Working data:
========================

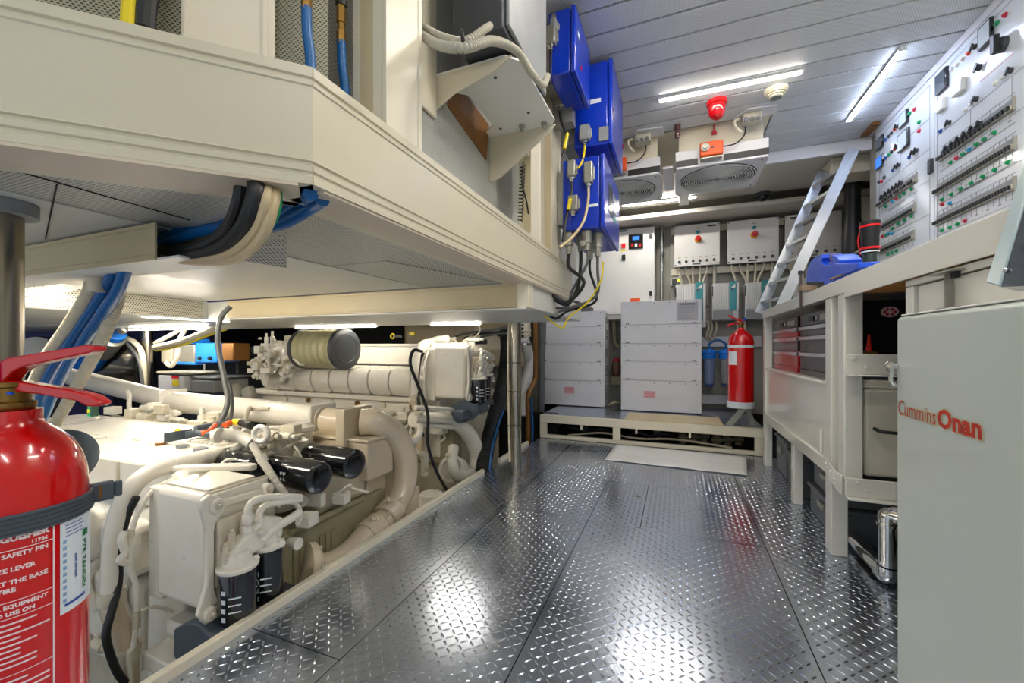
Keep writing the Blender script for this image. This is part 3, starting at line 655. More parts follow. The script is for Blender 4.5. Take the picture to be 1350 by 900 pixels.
# ================================================================ THREE SWITCH BOXES
YB = 4.36
def px2(px, py, y=YB): return aY(px, py, y)
boxes = [((889, 297), (949, 293.5), (352, 348), 'left white switch box with red emergency knob'), ((959, 292), (1027, 285.5), (348, 343), 'middle white switch box with red emergency knob'), ((1035, 284), (1110, 277), (341, 336), 'right white switch box partly behind the ladder')]
for i, (a, b_, zb, lb) in enumerate(boxes):
    A0 = aY(a[0], a[1], YB); B0 = aY(b_[0], b_[1], YB); C1 = aY(a[0], zb[0], YB)
    x0, x1, z1, z0 = A0.x, B0.x, (A0.z+B0.z)/2, C1.z
    t = thing('switch_box', lb, 'switch box', ((x0+x1)/2, YB, z0), 'white switch boxes on the rear wall')
    MB().box((x0+.01, YB+.012, z0+.006), (x1-.01, 4.454, z1-.006)).build('case', M.grayd, t)
    lid = MB().box((x0, YB, z0), (x1, YB+.0115, z1)).build('lid', M.ctrl, t, bevel=.003)
    W, H = x1-x0, z1-z0
    for fx in (.03, .97):
        for fz in (.04, .96): MB().lathe((x0+W*fx, YB-.0002, z0+H*fz), (0, -1, 0), [(0, .006), (.003, .005)], 10).build('screw', M.grayd, lid)
    cx, cz = x0+W*.53, z0+H*.63
    bz = MB().lathe((cx, YB-.0002, cz), (0, -1, 0), [(0, .031), (.010, .031), (.014, .026)], 24).build('yellow_bezel', mat('bezel_orange', '#f0a018', .35), lid)
    kb = MB().lathe((cx, YB-.0142, cz+.004), (0, -1, 0), [(0, .014), (.015, .014), (.016, .024), (.028, .024), (.034, .018)], 24).build('red_emergency_knob', M.redp, t)
    MB().lathe((cx, YB-.0002, cz+H*.17), (0, -1, 0), [(0, .0165), (.008, .0165), (.010, .012)], 20).build('blue_push_button', M.teal, lid)
    MB().box((cx-.014, YB-.0012, cz+H*.255), (cx+.014, YB-.0002, cz+H*.285)).build('beige_tag', M.card, lid)
    for k in range(6):
        f = .115 + k*.152
        MB().lathe((x0+W*f, YB-.0002, z0+H*(.115)), (0, -1, 0), [(0, .0125), (.006, .0125), (.008, .008), (.02, .007)], 16).build('selector_switch', M.grayd, lid)
        MB().box((x0+W*f-.012, YB-.0012, z0+H*.205), (x0+W*f+.012, YB-.0002, z0+H*.225)).build('beige_tag', M.card, lid)
    fx = (.82, .0, .10)[i]
    if i != 1: MB().box((x0+W*fx-.035+(.03 if i == 2 else 0), YB-.0015, z1-.035), (x0+W*fx+.04+(.03 if i == 2 else 0), YB-.0002, z1-.02)).build('name_strip', M.ink, lid)
    MB().box((cx-.05, YB-.0015, z0+.012), (cx+.02, YB-.0002, z0+.022)).build('name_strip', M.ink, lid)
    for k in range(6):
        f = (.10, .26, .42, .58, .74, .90)[k]; sw = (.03, .045, .0, -.005, -.04, 0)[k] * (1 if i == 1 else .8)
        r_ = .010 if k < 5 else .016
        cable([(x0+W*f, YB+.05, z0-.001), (x0+W*f+sw*.2, YB+.05, z0-.06), (x0+W*f+sw, YB+.06, z0-.13), (x0+W*f+sw*1.3, YB+.07, z0-.185)], r_, M.conduitw if k < 5 else M.conduit,
              ('first', 'second', 'third', 'fourth', 'fifth', 'thicker rightmost')[k] + ' pale cable below the ' + ('left', 'middle', 'right')[i] + ' white switch box', 'cable', 'cable', 'cables below the switch boxes', 8)
# small green display
a = aY(891, 372, 4.42); t = thing('display_unit', 'tiny black display with green light left of the first inverter', 'display', a)
rect(884, 366.5, 898, 376.5, .05, 'housing', M.conduit, t, 4.45); rect(886, 367.5, 897, 375.5, .004, 'face', M.blackg, t, 4.3995)
rect(892.5, 368.5, 896.5, 371, .002, 'green_light', mat('green_glow', '#9be22a', .4, emit='#a8f02a', es=1.2), t, 4.3953)
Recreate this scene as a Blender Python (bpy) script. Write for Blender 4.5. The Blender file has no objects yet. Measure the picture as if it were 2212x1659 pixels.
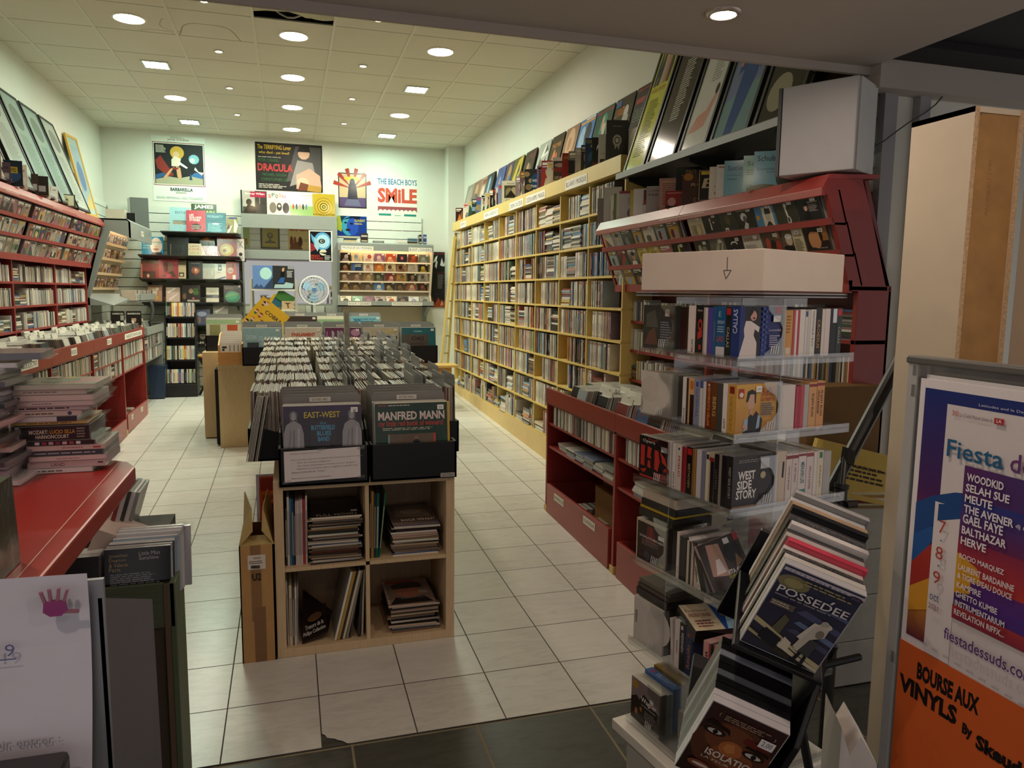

========================

Reproduce the material word for word, minus the images.

Keep writing the Blender script for this image. This is part 3, starting at line 655. More parts follow. The script is for Blender 4.5. Take the picture to be 1350 by 900 pixels.
# ================================================================ THREE SWITCH BOXES
YB = 4.36
def px2(px, py, y=YB): return aY(px, py, y)
boxes = [((889, 297), (949, 293.5), (352, 348), 'left white switch box with red emergency knob'), ((959, 292), (1027, 285.5), (348, 343), 'middle white switch box with red emergency knob'), ((1035, 284), (1110, 277), (341, 336), 'right white switch box partly behind the ladder')]
for i, (a, b_, zb, lb) in enumerate(boxes):
    A0 = aY(a[0], a[1], YB); B0 = aY(b_[0], b_[1], YB); C1 = aY(a[0], zb[0], YB)
    x0, x1, z1, z0 = A0.x, B0.x, (A0.z+B0.z)/2, C1.z
    t = thing('switch_box', lb, 'switch box', ((x0+x1)/2, YB, z0), 'white switch boxes on the rear wall')
    MB().box((x0+.01, YB+.012, z0+.006), (x1-.01, 4.454, z1-.006)).build('case', M.grayd, t)
    lid = MB().box((x0, YB, z0), (x1, YB+.0115, z1)).build('lid', M.ctrl, t, bevel=.003)
    W, H = x1-x0, z1-z0
    for fx in (.03, .97):
        for fz in (.04, .96): MB().lathe((x0+W*fx, YB-.0002, z0+H*fz), (0, -1, 0), [(0, .006), (.003, .005)], 10).build('screw', M.grayd, lid)
    cx, cz = x0+W*.53, z0+H*.63
    bz = MB().lathe((cx, YB-.0002, cz), (0, -1, 0), [(0, .031), (.010, .031), (.014, .026)], 24).build('yellow_bezel', mat('bezel_orange', '#f0a018', .35), lid)
    kb = MB().lathe((cx, YB-.0142, cz+.004), (0, -1, 0), [(0, .014), (.015, .014), (.016, .024), (.028, .024), (.034, .018)], 24).build('red_emergency_knob', M.redp, t)
    MB().lathe((cx, YB-.0002, cz+H*.17), (0, -1, 0), [(0, .0165), (.008, .0165), (.010, .012)], 20).build('blue_push_button', M.teal, lid)
    MB().box((cx-.014, YB-.0012, cz+H*.255), (cx+.014, YB-.0002, cz+H*.285)).build('beige_tag', M.card, lid)
    for k in range(6):
        f = .115 + k*.152
        MB().lathe((x0+W*f, YB-.0002, z0+H*(.115)), (0, -1, 0), [(0, .0125), (.006, .0125), (.008, .008), (.02, .007)], 16).build('selector_switch', M.grayd, lid)
        MB().box((x0+W*f-.012, YB-.0012, z0+H*.205), (x0+W*f+.012, YB-.0002, z0+H*.225)).build('beige_tag', M.card, lid)
    fx = (.82, .0, .10)[i]
    if i != 1: MB().box((x0+W*fx-.035+(.03 if i == 2 else 0), YB-.0015, z1-.035), (x0+W*fx+.04+(.03 if i == 2 else 0), YB-.0002, z1-.02)).build('name_strip', M.ink, lid)
    MB().box((cx-.05, YB-.0015, z0+.012), (cx+.02, YB-.0002, z0+.022)).build('name_strip', M.ink, lid)
    for k in range(6):
        f = (.10, .26, .42, .58, .74, .90)[k]; sw = (.03, .045, .0, -.005, -.04, 0)[k] * (1 if i == 1 else .8)
        r_ = .010 if k < 5 else .016
        cable([(x0+W*f, YB+.05, z0-.001), (x0+W*f+sw*.2, YB+.05, z0-.06), (x0+W*f+sw, YB+.06, z0-.13), (x0+W*f+sw*1.3, YB+.07, z0-.185)], r_, M.conduitw if k < 5 else M.conduit,
              ('first', 'second', 'third', 'fourth', 'fifth', 'thicker rightmost')[k] + ' pale cable below the ' + ('left', 'middle', 'right')[i] + ' white switch box', 'cable', 'cable', 'cables below the switch boxes', 8)
# small green display
a = aY(891, 372, 4.42); t = thing('display_unit', 'tiny black display with green light left of the first inverter', 'display', a)
rect(884, 366.5, 898, 376.5, .05, 'housing', M.conduit, t, 4.45); rect(886, 367.5, 897, 375.5, .004, 'face', M.blackg, t, 4.3995)
rect(892.5, 368.5, 896.5, 371, .002, 'green_light', mat('green_glow', '#9be22a', .4, emit='#a8f02a', es=1.2), t, 4.3953)
Recreate this scene as a Blender Python (bpy) script. Write for Blender 4.5. The Blender file has no objects yet. Measure the picture as if it were 2212x1659 pixels.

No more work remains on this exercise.